The Directors consider that the Company complied with the provisions set out in Section 1 of the Combined Code since admission to the Official List of the United Kingdom Listing Authority in December 2009. Throughout 2009 and up to the date of approval of this Annual Report, the Group has complied with the provisions of the Combined Code, save for the exceptions listed below. The Chairman on appointment as Chairman in December 2008 did not meet with the independence criteria set out in the Combined Code as he is a former Executive Director of the Company. The Board believes that the Chairman is in substance independent, being independent in character and judgement, however it recognises that at the time of his appointment as Chairman, he did not meet with the independence criteria set out in the Combined Code. The Board has considered this factor and remains satisfied that his role as Chairman of the Board is of considerable benefit to the Board given
his wealth of knowledge and experience of the Group, of Africa and of the oil and gas industry. The Board consulted major shareholders in advance of his appointment as Chairman and the consensus was that his appointment as Chairman was focal to our strategy of utilising relationships of the Board and management to partner with indigenous companies, national oil companies and host governments, in growing an upstream portfolio of significant scale. Prior to 26 June 2009, the Nomination Committee was not comprised of a majority of Non-executive Directors. Prior to 9 July 2009, the Chairman was a member of the Audit and Risk Committee. Also prior to 9 July 2009 the Remuneration Committee comprised of two independent Non-executive Directors in addition to the Non-executive Chairman instead of three independent Non-executive Directors in addition to the Non-executive Chairman. At that time the Company was an AIM Company and the composition of the Board and its committees was considered to be appropriate in the circumstances for the short period while the Board was considering candidates to appoint as Non-executive Directors. The imbalance was rectified by the appointment of two additional Non-executive Directors in June 2009 and the resignation of the Chairman from the Audit and Risk Committee and the Remuneration Committee on 9 July 2009.

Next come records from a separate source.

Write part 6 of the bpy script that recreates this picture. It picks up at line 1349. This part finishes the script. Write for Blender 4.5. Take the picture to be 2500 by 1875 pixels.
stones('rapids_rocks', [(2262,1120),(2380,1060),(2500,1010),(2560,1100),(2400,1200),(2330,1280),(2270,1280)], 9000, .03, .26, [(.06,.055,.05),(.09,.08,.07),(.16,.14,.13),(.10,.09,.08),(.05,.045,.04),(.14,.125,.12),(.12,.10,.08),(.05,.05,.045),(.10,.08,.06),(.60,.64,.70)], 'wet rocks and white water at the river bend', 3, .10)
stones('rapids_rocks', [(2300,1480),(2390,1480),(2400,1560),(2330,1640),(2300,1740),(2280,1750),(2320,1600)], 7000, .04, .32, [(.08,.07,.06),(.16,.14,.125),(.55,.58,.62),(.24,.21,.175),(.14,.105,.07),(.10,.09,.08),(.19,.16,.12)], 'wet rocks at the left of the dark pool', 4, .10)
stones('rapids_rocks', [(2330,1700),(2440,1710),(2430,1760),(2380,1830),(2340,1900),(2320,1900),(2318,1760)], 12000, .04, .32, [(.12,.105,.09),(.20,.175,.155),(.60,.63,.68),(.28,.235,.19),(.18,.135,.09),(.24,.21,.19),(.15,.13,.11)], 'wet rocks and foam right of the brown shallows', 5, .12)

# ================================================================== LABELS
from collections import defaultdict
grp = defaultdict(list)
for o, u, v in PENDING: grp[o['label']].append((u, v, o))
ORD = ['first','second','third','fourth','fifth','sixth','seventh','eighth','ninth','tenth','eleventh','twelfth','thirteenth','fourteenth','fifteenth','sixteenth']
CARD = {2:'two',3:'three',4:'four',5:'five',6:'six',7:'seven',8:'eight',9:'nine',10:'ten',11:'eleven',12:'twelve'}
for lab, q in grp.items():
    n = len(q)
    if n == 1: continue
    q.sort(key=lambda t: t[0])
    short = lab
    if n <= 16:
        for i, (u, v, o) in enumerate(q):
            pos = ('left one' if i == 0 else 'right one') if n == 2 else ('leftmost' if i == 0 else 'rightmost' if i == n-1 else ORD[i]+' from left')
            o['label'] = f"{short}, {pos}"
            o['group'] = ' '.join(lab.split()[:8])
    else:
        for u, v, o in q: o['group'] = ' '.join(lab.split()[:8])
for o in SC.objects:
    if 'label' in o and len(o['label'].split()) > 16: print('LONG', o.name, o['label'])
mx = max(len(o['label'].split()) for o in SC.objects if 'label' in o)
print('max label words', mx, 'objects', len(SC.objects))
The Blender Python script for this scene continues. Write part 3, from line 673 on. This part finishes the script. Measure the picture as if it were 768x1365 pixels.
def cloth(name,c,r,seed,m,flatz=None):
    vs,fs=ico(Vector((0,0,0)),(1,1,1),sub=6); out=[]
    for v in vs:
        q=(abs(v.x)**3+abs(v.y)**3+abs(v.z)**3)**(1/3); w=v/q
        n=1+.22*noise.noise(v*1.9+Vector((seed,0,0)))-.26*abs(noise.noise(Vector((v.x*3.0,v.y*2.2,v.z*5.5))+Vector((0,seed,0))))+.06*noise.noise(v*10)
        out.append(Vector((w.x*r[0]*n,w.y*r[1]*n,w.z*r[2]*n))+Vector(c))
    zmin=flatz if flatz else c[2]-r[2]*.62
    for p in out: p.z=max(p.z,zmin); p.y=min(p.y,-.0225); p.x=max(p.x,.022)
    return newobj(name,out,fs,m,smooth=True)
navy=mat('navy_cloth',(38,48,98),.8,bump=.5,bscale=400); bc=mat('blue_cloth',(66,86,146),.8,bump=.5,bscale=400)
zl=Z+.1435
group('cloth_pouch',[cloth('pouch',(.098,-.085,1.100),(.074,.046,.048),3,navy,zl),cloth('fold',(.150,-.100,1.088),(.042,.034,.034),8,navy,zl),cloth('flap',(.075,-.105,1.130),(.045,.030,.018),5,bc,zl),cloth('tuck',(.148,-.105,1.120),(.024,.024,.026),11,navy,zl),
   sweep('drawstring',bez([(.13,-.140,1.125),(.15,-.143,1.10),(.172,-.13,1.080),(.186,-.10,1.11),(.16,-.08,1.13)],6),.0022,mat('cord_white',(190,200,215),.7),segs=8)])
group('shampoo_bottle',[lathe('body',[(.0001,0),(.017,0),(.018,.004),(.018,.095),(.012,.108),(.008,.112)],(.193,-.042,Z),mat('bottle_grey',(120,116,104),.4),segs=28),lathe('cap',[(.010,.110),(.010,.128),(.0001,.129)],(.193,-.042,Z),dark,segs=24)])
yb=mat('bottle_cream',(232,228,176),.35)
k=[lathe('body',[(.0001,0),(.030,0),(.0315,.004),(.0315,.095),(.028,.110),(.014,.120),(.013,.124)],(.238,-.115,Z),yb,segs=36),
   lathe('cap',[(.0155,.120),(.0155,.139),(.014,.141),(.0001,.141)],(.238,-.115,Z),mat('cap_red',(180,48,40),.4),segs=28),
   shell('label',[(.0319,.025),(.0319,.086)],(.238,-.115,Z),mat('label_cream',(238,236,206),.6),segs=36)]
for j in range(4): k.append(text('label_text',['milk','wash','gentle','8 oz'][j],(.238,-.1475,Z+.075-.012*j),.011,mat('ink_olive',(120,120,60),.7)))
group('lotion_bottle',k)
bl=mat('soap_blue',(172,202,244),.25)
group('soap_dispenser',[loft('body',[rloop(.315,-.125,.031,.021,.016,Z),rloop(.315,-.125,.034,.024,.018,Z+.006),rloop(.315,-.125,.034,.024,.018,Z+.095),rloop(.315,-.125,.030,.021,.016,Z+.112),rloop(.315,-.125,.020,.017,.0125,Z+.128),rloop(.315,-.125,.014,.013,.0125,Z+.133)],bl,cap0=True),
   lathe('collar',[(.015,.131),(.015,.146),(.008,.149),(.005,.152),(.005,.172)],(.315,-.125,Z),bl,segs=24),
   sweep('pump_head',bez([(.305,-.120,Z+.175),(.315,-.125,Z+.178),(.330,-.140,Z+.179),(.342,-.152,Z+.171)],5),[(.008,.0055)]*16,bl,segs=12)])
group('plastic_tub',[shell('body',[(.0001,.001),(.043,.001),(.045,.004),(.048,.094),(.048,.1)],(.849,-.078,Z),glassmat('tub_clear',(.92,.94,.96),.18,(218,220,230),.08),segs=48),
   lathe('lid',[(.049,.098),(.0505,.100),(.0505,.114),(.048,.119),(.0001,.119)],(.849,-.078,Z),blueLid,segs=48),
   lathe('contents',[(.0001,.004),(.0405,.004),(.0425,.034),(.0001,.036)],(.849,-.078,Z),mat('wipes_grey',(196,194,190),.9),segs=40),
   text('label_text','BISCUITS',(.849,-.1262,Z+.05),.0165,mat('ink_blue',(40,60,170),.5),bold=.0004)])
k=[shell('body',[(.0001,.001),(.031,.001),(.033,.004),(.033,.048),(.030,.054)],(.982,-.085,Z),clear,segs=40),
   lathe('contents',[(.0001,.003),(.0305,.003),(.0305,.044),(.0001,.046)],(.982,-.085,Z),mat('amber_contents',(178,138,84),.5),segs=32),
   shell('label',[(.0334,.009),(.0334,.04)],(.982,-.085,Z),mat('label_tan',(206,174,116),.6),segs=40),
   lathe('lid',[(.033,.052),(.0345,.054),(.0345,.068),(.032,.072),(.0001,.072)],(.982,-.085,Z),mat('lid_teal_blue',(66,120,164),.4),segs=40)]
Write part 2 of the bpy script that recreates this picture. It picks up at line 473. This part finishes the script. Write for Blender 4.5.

The Board has appointed Mr Toby Hayward as the Senior Independent Director of Afren plc in accordance with the Combined Code. Mr Toby Hayward was a Managing Director in Jefferies International Limited. Jefferies International Limited was the Company’s Nomad prior to the move to the main market. Mr Toby Hayward is available to shareholders who have concerns that cannot be addressed through the Chairman, CEO or COO.
COMBINED CODE COMPLIANCE
This statement explains how the Directors applied the principles of the Combined Code during the year ended 31 December 2009.
INDEPENDENCE
The Board is committed to ensuring a majority of Directors are independent. The Board considers periodically the independence of each of the Non-executive Directors (and at any other time where the circumstances of a Director changes to warrant the reconsideration). Where a Director is considered by the Board to be independent but is affected by circumstances that may give rise to the perception that he is not independent, the Board has explained or will explain its reasons for determining that the Director is independent.
The Company regards all of the current Non-executive Directors to be independent within the meaning of ‘independent’ as defined in the Combined Code. The Board notes the following in relation to three of its Directors.
John St. John
Between 1 January 2009 and 31 December 2009, Mr John St. John, through his consultancy company St. John Advisers Ltd, received payments totaling approximately US$1.1 million from the Group for providing consultancy services to the Company. Mr St. John was also historically granted options over ordinary shares in the Company, as disclosed in the Directors’ Remuneration Report. In the opinion of the Board, these historic option grants, and these payments by the Company to Mr St. John, do not affect the ability of Mr St. John to be independent in character and judgement so as to prevent being considered independent for the purposes of the Combined Code. The Board considers this matter on an annual basis and does not consider Mr St. John’s independence to be compromised. The Board considers Mr St. John’s financial acumen to be important to the discharge of the Board’s responsibilities; accordingly his membership of the Board and Chairmanship of the Remuneration Committee is considered by the Board to be desirable and appropriate. For the purposes of the Combined Code, Mr St. John is considered by the Board to have recent and relevant financial experience. Furthermore, the Board is of the view that these historic option grants, and payments by the Company, do not interfere with his objective, unfettered or independent judgement or affect his ability to act in the best interests of the Company.
Peter Bingham
Mr Bingham has historically been granted options over ordinary shares in the Company, as disclosed on page 74. The Board considers this matter on an annual basis and does not consider Mr Bingham’s independence to be compromised. In the opinion of the Board, these historic option grants do not affect the ability of Mr Bingham to be independent in character and judgement so as to prevent him being considered independent for the purposes of the Combined Code. Furthermore, the Board is of the view that these historic option grants do not interfere with his objective, unfettered or independent judgement or affect his ability to act in the best interests
of the Company.
No further options have been granted to any Non-executive Director following admission to the Official List of the United Kingdom Listing Authority and the Share Option Scheme Rules have been amended to prohibit the award of share options to Non-executive Directors.